The phrase “to lift up the head” is also used, in Exodus, as a technical term to describe the half-shekel Temple tax, because this tax also functioned as a military census! Each (loyal) Jewish man at least twenty years old (so that he would have had time to give at least some children to his wife) was required to pay the half-shekel tax (for the tabernacle originally) as a special sin offering to indicate that if he had to fight in a war over the next year the manslaughter wouldn’t count as murder. So the phraesology of the tax indicates the census (of counting faces, analogically) and also as a preliminary repentance for any lives that might be slain during any wars of the coming year.

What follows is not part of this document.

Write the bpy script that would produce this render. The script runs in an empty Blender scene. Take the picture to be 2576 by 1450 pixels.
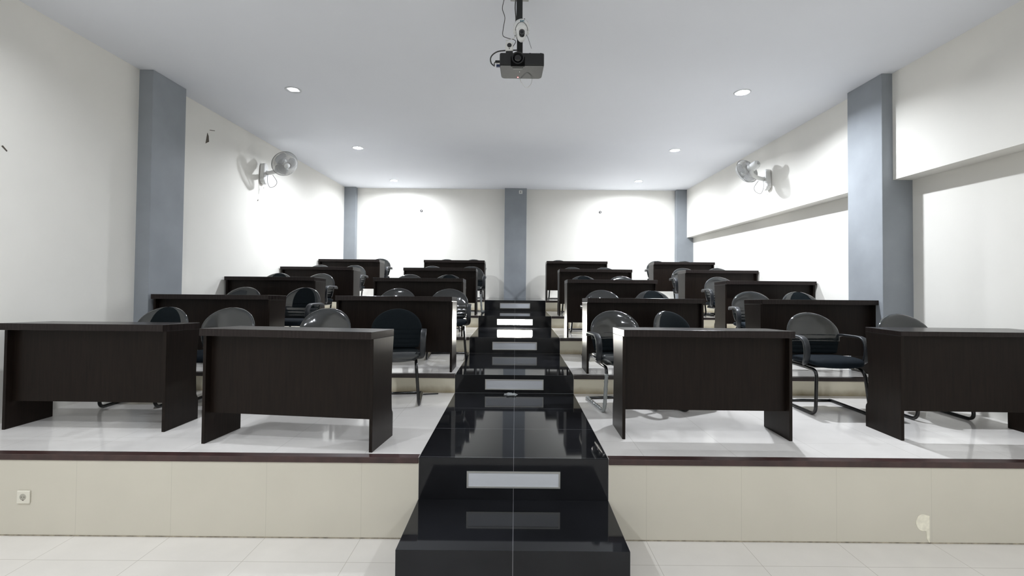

So they might be asking by a polite euphamism when Jesus will mustering Israel to war as the King Messiah that they’re expecting. But He has already indicated over and over that He hasn’t come to lead them in war.

Incidentally, why would this one verse (obviously being cited without the slightest contextual examination whatsoever) be considered convincing weight for Justice Himself never even intending much less acting to empower and lead some doers of injustice to do only justice injustice (i.e. “limited atonement” as that phrase is understood by Calvs), over-against many other verses (including their context) weighing toward the intention of Justice to bring all doers of injustice to do justice instead?

JP - Haven’t had my first jolt of Joe; I’ll re-read that after the caffeine hits…:woozy_face:

Hmm :slightly_frowning_face:

Jesus said…
So He said to them again, "Truly, truly, I tell you, I am the gate for the sheep.
All who came before Me were thieves and robbers, but the sheep did not listen to them.
I am the gate. If anyone enters through Me, he will be saved. He will come in and go out and find pasture.

Jesus could well be speaking of the coming calamity the Jews were about to endure. His sheep were his people, there were many it seems who were dictating and possibly trying to decipher what the prophets of old were actually saying.

Seems kind of clear to me.

If you look and read john 10:19 and beyond it tells the story. I hope it helps.